_Requirements_
Repeat the lines of the data that follow, please, starting at the first and stopping after the one with "m.build('porch_beam', M['trim'], h)".

_Dataset content_
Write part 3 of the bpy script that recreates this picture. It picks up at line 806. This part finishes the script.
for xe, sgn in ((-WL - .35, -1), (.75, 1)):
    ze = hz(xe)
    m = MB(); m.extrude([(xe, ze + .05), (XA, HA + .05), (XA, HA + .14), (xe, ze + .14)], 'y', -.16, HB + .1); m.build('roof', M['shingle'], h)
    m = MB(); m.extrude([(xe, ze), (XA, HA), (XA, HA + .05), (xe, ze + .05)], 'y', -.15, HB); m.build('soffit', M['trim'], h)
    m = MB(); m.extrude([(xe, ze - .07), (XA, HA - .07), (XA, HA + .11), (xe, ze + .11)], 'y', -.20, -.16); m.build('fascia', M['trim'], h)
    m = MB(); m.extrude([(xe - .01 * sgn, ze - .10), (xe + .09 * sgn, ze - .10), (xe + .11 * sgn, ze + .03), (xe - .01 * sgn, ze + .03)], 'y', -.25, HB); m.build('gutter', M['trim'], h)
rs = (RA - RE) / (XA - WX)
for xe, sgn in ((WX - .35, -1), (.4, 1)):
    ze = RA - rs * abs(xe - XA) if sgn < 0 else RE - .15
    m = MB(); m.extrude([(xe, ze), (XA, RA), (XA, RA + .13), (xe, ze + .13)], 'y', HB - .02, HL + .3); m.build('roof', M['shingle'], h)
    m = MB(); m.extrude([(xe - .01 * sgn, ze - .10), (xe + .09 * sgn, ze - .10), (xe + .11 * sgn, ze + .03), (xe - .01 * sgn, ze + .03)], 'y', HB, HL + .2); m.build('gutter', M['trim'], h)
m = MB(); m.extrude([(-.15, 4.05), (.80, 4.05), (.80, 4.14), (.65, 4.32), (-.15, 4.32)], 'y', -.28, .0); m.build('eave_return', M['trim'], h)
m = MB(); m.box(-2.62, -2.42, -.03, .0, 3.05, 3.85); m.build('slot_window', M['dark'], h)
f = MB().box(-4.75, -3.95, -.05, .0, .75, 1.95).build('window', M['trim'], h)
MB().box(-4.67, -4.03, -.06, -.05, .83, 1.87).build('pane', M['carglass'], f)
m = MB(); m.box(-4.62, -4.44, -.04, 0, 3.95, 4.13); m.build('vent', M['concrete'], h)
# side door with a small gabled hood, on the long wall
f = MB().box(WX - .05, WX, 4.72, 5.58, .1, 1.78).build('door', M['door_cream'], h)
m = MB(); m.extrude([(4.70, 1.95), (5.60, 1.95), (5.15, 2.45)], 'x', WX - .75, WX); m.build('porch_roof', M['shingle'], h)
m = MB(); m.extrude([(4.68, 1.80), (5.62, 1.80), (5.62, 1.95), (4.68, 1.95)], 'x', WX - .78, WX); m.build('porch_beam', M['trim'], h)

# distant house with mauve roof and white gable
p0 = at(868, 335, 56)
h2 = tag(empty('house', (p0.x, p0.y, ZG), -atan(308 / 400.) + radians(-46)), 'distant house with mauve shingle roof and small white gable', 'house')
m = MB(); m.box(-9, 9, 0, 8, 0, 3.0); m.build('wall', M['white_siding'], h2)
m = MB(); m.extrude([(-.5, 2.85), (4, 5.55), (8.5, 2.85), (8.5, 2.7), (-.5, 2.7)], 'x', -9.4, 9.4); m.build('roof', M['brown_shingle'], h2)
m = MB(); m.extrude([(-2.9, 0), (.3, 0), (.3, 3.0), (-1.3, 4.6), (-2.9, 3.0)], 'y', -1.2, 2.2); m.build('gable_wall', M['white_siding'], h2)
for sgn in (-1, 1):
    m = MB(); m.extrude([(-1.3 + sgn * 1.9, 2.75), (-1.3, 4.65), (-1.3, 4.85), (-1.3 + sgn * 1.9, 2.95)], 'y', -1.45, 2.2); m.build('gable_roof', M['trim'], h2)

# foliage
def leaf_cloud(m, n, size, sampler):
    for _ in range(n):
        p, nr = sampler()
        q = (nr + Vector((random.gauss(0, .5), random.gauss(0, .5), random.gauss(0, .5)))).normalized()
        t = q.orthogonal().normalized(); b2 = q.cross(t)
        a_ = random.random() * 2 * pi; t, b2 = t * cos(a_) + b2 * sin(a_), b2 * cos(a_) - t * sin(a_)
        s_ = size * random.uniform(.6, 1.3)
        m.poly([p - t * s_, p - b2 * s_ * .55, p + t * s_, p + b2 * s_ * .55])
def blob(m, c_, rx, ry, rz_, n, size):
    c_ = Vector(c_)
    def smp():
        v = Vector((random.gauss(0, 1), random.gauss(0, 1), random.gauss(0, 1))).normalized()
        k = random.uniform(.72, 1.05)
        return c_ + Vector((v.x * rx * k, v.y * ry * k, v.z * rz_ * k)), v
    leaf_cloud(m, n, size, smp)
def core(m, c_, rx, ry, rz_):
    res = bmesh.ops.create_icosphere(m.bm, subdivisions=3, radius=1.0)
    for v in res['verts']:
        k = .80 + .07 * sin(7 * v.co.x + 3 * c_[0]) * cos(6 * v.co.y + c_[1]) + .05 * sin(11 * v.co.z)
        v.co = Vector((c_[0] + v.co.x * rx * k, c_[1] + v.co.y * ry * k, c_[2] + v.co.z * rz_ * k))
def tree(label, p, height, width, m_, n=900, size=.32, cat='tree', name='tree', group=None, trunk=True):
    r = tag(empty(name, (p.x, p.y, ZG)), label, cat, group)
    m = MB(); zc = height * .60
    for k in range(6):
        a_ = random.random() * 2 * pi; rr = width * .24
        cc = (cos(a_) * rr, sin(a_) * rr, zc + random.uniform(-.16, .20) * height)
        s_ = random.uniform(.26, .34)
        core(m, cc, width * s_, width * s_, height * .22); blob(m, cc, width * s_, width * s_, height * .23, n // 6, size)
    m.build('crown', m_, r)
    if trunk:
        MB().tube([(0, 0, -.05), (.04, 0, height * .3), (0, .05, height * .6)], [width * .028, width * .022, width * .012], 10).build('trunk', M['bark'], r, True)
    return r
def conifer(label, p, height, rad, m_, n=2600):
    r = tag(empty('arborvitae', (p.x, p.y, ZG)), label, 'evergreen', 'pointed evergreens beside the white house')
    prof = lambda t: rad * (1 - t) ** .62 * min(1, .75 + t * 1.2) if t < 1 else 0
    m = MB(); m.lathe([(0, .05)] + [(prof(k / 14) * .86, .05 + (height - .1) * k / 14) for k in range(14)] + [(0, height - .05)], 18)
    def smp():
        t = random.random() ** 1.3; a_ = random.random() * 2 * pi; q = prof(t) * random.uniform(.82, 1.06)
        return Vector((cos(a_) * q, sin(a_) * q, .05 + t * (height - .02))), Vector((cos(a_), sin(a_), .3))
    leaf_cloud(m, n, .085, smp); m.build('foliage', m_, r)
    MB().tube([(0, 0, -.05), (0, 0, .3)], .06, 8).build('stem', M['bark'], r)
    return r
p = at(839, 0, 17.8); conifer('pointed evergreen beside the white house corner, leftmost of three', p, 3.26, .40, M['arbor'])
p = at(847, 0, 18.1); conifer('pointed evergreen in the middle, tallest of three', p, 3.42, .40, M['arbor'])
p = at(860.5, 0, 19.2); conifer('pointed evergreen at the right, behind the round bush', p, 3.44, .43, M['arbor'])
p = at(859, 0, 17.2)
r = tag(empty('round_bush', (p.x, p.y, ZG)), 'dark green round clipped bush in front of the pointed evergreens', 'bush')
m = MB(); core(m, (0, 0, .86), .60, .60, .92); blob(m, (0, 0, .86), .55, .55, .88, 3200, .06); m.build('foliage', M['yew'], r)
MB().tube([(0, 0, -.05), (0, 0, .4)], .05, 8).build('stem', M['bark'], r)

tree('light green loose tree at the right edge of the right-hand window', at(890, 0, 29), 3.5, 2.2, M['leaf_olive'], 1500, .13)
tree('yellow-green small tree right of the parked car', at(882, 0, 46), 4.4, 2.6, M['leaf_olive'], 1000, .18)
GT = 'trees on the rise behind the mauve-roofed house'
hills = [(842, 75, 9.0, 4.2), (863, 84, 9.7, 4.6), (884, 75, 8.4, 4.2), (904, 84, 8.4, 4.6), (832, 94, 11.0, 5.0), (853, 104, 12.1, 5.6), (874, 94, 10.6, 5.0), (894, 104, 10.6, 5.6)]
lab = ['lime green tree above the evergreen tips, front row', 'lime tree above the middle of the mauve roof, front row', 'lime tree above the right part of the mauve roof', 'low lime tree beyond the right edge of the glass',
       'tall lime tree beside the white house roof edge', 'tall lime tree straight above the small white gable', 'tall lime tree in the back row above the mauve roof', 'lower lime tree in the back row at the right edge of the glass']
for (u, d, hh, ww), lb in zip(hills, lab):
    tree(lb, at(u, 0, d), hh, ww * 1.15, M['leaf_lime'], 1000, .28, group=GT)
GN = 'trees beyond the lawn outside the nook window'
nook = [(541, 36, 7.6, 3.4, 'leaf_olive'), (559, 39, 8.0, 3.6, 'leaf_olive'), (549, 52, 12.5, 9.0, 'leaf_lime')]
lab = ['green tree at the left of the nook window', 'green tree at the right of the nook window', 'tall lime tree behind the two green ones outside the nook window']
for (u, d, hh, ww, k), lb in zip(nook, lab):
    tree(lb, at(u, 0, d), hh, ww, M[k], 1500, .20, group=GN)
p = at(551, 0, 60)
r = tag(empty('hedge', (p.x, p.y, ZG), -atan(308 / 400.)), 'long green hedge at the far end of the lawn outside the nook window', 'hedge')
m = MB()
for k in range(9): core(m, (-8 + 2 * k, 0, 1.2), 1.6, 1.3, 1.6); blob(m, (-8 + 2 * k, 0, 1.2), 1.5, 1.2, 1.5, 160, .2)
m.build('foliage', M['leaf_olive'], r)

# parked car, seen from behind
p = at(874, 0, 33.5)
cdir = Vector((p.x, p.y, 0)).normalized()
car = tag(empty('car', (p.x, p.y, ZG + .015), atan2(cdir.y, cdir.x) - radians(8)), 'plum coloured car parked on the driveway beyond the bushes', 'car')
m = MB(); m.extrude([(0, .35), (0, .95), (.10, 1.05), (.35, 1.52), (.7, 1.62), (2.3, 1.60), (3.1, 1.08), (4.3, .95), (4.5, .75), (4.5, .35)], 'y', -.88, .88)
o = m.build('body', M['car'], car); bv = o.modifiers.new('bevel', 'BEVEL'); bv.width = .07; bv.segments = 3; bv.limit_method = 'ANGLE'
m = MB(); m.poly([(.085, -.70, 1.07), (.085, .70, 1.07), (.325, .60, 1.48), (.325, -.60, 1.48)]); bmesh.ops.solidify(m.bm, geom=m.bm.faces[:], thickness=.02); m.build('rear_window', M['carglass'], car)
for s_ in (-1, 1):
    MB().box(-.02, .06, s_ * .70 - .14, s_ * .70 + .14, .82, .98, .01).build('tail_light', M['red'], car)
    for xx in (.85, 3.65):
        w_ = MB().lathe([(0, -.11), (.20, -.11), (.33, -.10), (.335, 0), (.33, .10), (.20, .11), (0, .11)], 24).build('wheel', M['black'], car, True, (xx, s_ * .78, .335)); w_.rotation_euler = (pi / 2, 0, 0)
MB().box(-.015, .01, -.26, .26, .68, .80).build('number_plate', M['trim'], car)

_Response to this task_
Write part 3 of the bpy script that recreates this picture. It picks up at line 806. This part finishes the script.
for xe, sgn in ((-WL - .35, -1), (.75, 1)):
    ze = hz(xe)
    m = MB(); m.extrude([(xe, ze + .05), (XA, HA + .05), (XA, HA + .14), (xe, ze + .14)], 'y', -.16, HB + .1); m.build('roof', M['shingle'], h)
    m = MB(); m.extrude([(xe, ze), (XA, HA), (XA, HA + .05), (xe, ze + .05)], 'y', -.15, HB); m.build('soffit', M['trim'], h)
    m = MB(); m.extrude([(xe, ze - .07), (XA, HA - .07), (XA, HA + .11), (xe, ze + .11)], 'y', -.20, -.16); m.build('fascia', M['trim'], h)
    m = MB(); m.extrude([(xe - .01 * sgn, ze - .10), (xe + .09 * sgn, ze - .10), (xe + .11 * sgn, ze + .03), (xe - .01 * sgn, ze + .03)], 'y', -.25, HB); m.build('gutter', M['trim'], h)
rs = (RA - RE) / (XA - WX)
for xe, sgn in ((WX - .35, -1), (.4, 1)):
    ze = RA - rs * abs(xe - XA) if sgn < 0 else RE - .15
    m = MB(); m.extrude([(xe, ze), (XA, RA), (XA, RA + .13), (xe, ze + .13)], 'y', HB - .02, HL + .3); m.build('roof', M['shingle'], h)
    m = MB(); m.extrude([(xe - .01 * sgn, ze - .10), (xe + .09 * sgn, ze - .10), (xe + .11 * sgn, ze + .03), (xe - .01 * sgn, ze + .03)], 'y', HB, HL + .2); m.build('gutter', M['trim'], h)
m = MB(); m.extrude([(-.15, 4.05), (.80, 4.05), (.80, 4.14), (.65, 4.32), (-.15, 4.32)], 'y', -.28, .0); m.build('eave_return', M['trim'], h)
m = MB(); m.box(-2.62, -2.42, -.03, .0, 3.05, 3.85); m.build('slot_window', M['dark'], h)
f = MB().box(-4.75, -3.95, -.05, .0, .75, 1.95).build('window', M['trim'], h)
MB().box(-4.67, -4.03, -.06, -.05, .83, 1.87).build('pane', M['carglass'], f)
m = MB(); m.box(-4.62, -4.44, -.04, 0, 3.95, 4.13); m.build('vent', M['concrete'], h)
# side door with a small gabled hood, on the long wall
f = MB().box(WX - .05, WX, 4.72, 5.58, .1, 1.78).build('door', M['door_cream'], h)
m = MB(); m.extrude([(4.70, 1.95), (5.60, 1.95), (5.15, 2.45)], 'x', WX - .75, WX); m.build('porch_roof', M['shingle'], h)
m = MB(); m.extrude([(4.68, 1.80), (5.62, 1.80), (5.62, 1.95), (4.68, 1.95)], 'x', WX - .78, WX); m.build('porch_beam', M['trim'], h)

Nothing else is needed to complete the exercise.